VÜCUDUMDAKİ KÖTÜ HUYLU MANTARLARA SAVAŞ AÇTIM
- Bir hayli kilo verdiniz. Diyete devam mı?
- Ketojenik diyeti uyguluyorum. Ama benimki biraz daha farklı bir teknik. Vücudumdaki kötü huylu mantarları yok edip, (hepimizin vücudunda olan candite mantarları) onun yerine faydalı probiyotikleri vücudumda artırmaya çalışıyorum. Tabii dışarıdan destek, takviye alarak. Bunu yaparken ilk bir hafta aşırı zorluk çekiyorsunuz. Çünkü kesinlikle tahıl tüketemiyorsunuz. Pirinç, ekmek, un, şeker kesinlikle yok. Çünkü bu candida denilen mantarlar şekerle besleniyor. Bir haftadan sonra acıkma hissi kaybolmaya başlıyor. Çünkü aslında vücudunuzda hamburger, pizza, şeker gibi yiyecekleri isteyen şey aslında candida mantarı. Onların yerine probiyotik yoğurt, turşu, sebze, kırmızı et vs yedim. Bir de her sabah Hindistan cevizi yağı ile ağzımı çalkaladım. Bir hafta sonra bir baktım 3,5 kg vermişim. Sabahları güne limonlu, maydanozlu sularla başlıyorum.
EDHO, KARİYERİMDE GÜZEL BİR BASAMAK
- Eşkıya Dünyaya Hükümdar Olmaz'ın (EDHO) oyunculuk kariyerinizdeki yeri nedir?
- EDHO benim içinde olmayı çok istediğim bir projeydi. Çok şükür de oldu. Çok güzel şeyler öğrendim. Bir de kendimi böyle bir ekiple çalıştığım için şanslı hissediyorum. Sonuç olarak kariyerimde güzel bir basamak.
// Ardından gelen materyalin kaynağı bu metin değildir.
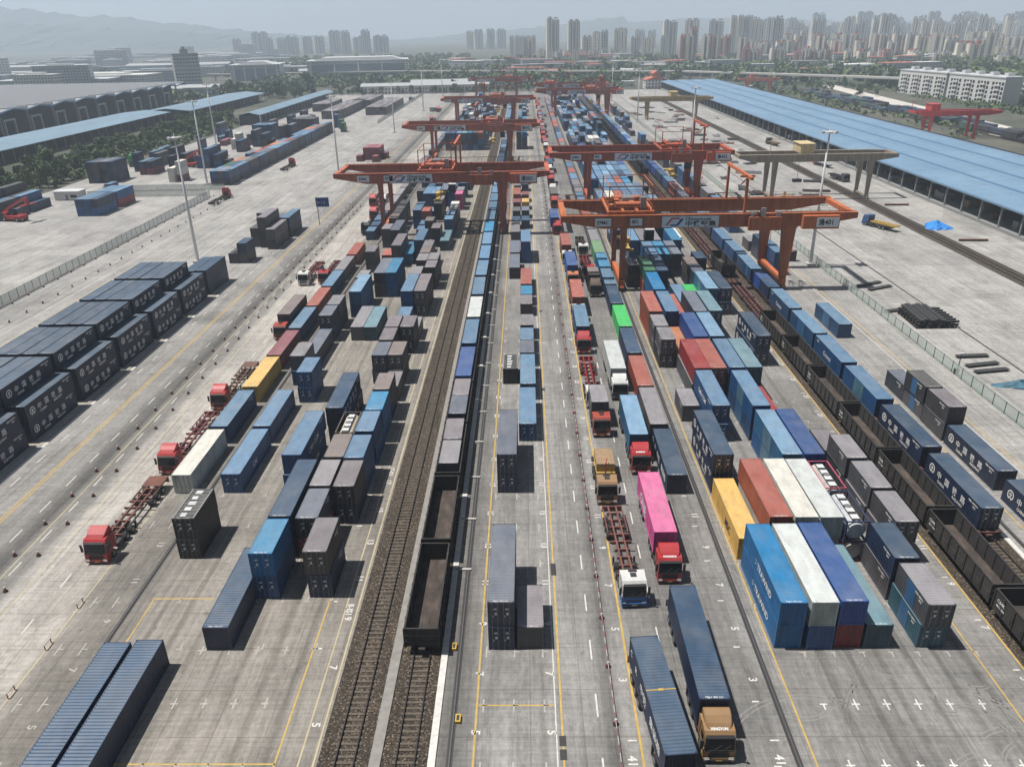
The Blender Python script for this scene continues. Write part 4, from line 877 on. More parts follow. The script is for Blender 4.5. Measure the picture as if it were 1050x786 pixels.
def end_text(L, h, doors):
    """stencilled number along the near roof edge"""
    key = ('rt', L, h)
    if key in _cm: return _cm[key]
    b = MB(); add_text(b, 'TBJU 490 221', .26, (-.75, .1, h + .006), (1, 0, 0), (0, 1, 0)); _cm[key] = b.mesh('roof_number', ['lettering']); return _cm[key]
REC = []          # every container: x (centre), y (near end), z, length, height, colour, options, row phrase, order
def rowset(phrase, x, items, z0=0.0, default=''):
    """items: 'y length bottom/top [options]' - options: door near end D, text on the side facing left l=KEY, facing right r=KEY, patch P"""
    stk = sorted({round(float(i.split()[0]), 1) for i in items})
    for it in items:
        f = it.split(); y = float(f[0]); L = int(f[1]); cols = f[2].split('/'); opt = f[3:] or ([default] if default else [])
        h = HGT[L]; z = z0
        for o in opt:
            if o.startswith('h='): h = float(o[2:])
        for lv, c in enumerate(cols):
            REC.append(dict(x=x + W2, y=y, z=z, L=L, h=h, c=c, opt=opt, row=phrase, n=stk.index(round(y, 1)), lv=lv, lvs=len(cols))); z += h + .012
WA = -44.75
rowset('row along the red trucks', WA, ['81.9 40 wht D r=CODE', '95 40 steel r=CODE', '108.2 40 yel', '121.3 40 mar', '134.4 40 steel', '147.5 40 sal', '160.6 40 steel', '173 40 grey', '186.5 40 sal', '211.7 20 steel', '218 20 navy', '225 40 blue', '238 40 purp', '251 40 grey', '264 40 grey', '277.5 40 purp', '291 40 navy', '305 40 grey'])
rowset('second row from the red trucks', -38.65, ['39.3 45 navy', '68.7 20 blk/blk D', '81.9 40 blue r=HAPAG D', '95 40 blue', '114.6 20 steel/grey', '121.3 40 gbl', '134.1 20 steel/gbl D', '140.7 20 dkg/grey', '167 20 grey', '179.7 20 gbl/grey', '203 20 dkg/purp', '216 20 blk/brn', '222.5 20 blk/blk', '229 20 blk/dkg', '236 20 blk/blk'])
rowset('third row from the red trucks', -35.8, ['39.3 45 navy', '108 20 blue/blue D', '147.5 40 blue/lbl', '186 20 sal', '200 40 navy/gbl', '256 20 blk/dkg', '270 40 navy/steel', '284 20 grey'])
rowset('fourth row from the red trucks', -33.05, ['134.4 40 grey', '160.5 40 brn/gbl', '184 40 dkg/purp', '224.6 40 blue/blue', '250 40 steel/blue', '264 20 grey/navy', '290 40 navy/blue'])
rowset('fifth row from the red trucks', -30.55, ['54.9 40 navy r=CODE', '81.9 40 blue/blue r=CMA', '134.4 40 teal', '160.5 40 blue/sky', '186.4 40 sky', '211.8 40 blue', '224.6 20 sal/sal', '237 20 gbl', '250 40 blue/steel', '270 20 navy/grey', '277 20 steel/blue'])
rowset('fourth row from the double track', -28.05, ['62.05 20 blue/sky D h=2.85', '68.7 40 navy/navy', '95 40 navy/navy r=CR', '189 40 gbl/steel', '212 20 navy/brn', '235.5 20 blk/blk', '242 20 dkg/grey', '256 40 navy/gbl', '283 20 blue'])
rowset('third row from the double track', -25.3, ['68.7 20 red/gbl r=CODE20 D', '75.2 20 navy/grey', '81.8 20 navy/brn', '114.6 20 navy/gbl D', '121.3 20 dkg/purp', '127.8 20 dkg/purp', '140.6 20 blue', '147.5 40 blue/blue', '160.5 20 gbl/grey', '171.4 20 dkg/grey', '178 20 dkg/brn', '184.2 20 navy/grey', '203 20 navy/purp', '254 20 sky/sky', '264 20 steel/navy', '276 40 navy/navy'])
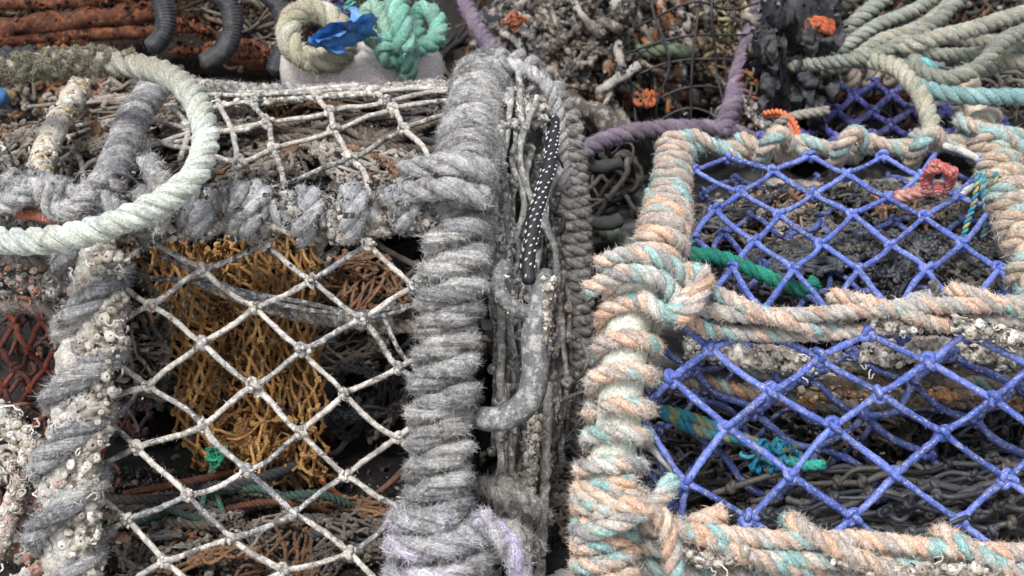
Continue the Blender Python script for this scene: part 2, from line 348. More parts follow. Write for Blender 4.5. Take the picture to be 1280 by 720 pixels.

- Spor üzerine de bir kariyer inşa edebilirdiniz. Hatta yurt dışında yaşama fırsatı da size sunulmuş. Neden kabul etmediniz?
- Hayallerimin peşinden gitmeyi istedim. Önümde iki yol vardı. Ya spora devam ya da oyunculuk yapacaktım. Oyunculuk ağır bastı. Daha önce yurt dışından gelen tekliflerden birini de annem "Seni çok özlerim" diyerek istememişti.